Das ist ein Spannungsfeld für uns als Militär. Einerseits werden die Klimakatastrophen nicht verschwinden. Das ist ein wichtiges Thema. Für das Militär und die Kärntner Bevölkerung. Auf der anderen Seite haben wir die Aufgabe, uns auf die militärische Landesverteidigung vorzubereiten. Die Rekruten, die wir dafür zur Verfügung haben, sind nur für 6 Monate bei uns. Wenn von diesen 6 Monaten, ein Teil im Assistenzeinsatz verbracht wird, können sie weniger für die militärische Landesverteidigung ausgebildet werden.
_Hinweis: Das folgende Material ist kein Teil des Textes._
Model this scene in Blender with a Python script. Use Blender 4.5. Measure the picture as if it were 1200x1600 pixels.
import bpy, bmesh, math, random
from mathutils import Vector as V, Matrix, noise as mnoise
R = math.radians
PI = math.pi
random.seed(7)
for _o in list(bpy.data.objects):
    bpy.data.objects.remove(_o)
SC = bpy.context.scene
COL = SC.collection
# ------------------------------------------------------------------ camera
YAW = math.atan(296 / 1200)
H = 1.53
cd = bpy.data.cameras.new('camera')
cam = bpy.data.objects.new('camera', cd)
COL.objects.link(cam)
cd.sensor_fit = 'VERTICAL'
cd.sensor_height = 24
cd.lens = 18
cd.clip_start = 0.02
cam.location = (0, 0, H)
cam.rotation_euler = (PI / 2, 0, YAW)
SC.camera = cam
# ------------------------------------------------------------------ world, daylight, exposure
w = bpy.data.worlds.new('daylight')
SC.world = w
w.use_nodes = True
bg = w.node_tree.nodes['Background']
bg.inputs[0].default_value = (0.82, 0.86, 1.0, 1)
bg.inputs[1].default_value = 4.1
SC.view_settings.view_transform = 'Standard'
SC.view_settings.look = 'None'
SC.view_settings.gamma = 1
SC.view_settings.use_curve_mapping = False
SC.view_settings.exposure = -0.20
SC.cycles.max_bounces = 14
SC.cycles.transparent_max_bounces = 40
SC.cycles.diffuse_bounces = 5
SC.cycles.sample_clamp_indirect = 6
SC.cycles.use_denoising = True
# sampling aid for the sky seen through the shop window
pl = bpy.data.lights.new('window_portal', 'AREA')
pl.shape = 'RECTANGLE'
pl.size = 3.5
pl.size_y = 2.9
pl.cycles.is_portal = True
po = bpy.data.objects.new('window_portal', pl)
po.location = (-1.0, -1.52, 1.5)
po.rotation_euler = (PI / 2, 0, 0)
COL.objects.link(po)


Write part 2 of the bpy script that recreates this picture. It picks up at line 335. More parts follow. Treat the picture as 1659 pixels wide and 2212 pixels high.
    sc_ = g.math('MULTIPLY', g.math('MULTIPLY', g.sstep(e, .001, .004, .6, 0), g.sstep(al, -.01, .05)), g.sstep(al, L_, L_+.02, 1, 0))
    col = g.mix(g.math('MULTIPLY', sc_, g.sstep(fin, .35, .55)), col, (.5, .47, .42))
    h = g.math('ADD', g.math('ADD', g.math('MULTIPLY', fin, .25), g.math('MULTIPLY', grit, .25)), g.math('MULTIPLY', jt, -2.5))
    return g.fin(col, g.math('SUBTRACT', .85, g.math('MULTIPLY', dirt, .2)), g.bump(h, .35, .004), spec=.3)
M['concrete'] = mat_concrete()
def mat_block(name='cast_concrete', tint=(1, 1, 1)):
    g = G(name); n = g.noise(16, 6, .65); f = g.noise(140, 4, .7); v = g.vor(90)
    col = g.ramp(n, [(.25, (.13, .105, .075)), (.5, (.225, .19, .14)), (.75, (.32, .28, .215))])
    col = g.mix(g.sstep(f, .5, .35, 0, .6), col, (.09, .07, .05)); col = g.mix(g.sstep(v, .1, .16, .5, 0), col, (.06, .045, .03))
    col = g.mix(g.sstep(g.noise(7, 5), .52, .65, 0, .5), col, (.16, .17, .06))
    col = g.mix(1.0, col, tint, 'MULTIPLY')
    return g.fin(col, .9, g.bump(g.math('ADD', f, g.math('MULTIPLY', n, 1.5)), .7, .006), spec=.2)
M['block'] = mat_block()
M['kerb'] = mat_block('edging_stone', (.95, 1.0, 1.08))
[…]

Dies wirkt sich wieder auf die Miliz aus. Gelöst soll dies durch vermehrt Kaderpersonal im Assistenzeinsatz werden, aber hier hat man nur einen sehr beschränkten Personalpool. Unsere Aufgabe ist es, als Militär nicht komplett auszubluten und unsere Kompetenzen im militärischen Bereich nicht komplett zu verlieren.
Eine schwierige Aufgabe?
Eine sehr schwierige Aufgabe. Mit einer sehr politischen Komponente. Wir können Ratschläge geben, aber im Endeffekt entscheidet die Politik und das ist dann auch zur Kenntnis zu nehmen.
Sie übernehmen nach fast 11 Jahren das Kommando von Brigadier Gitschthaler. Wie groß sind die Fußstapfen, in die sie treten?
Absolut groß. Seine Handschlagqualität wurde mehrfach gelobt und er hinterlässt ein gut bestelltes Haus. Für mich als Neuankömmling ist das Ziel, mir zuerst einen gesamtheitlichen Überblick zu verschaffen. Ich komme sicher nicht her, weiß alles besser und drehe sofort alles um.
Ich verschaffe mir nun zunächst einen Überblick, das wird eine Zeit dauern. Aber es gibt immer Bereiche, in denen man sich weiterentwickeln muss, weil die Welt sich weiterdreht. Das werde ich gemeinsam mit dem Stab bewerten. Der Vorteil ist, dass ich den Blick von Außen bringe und vielleicht ein wenig frischen Wind. Meine Beziehung nach Wien werde ich zum Wohle Kärntens sicher nützen.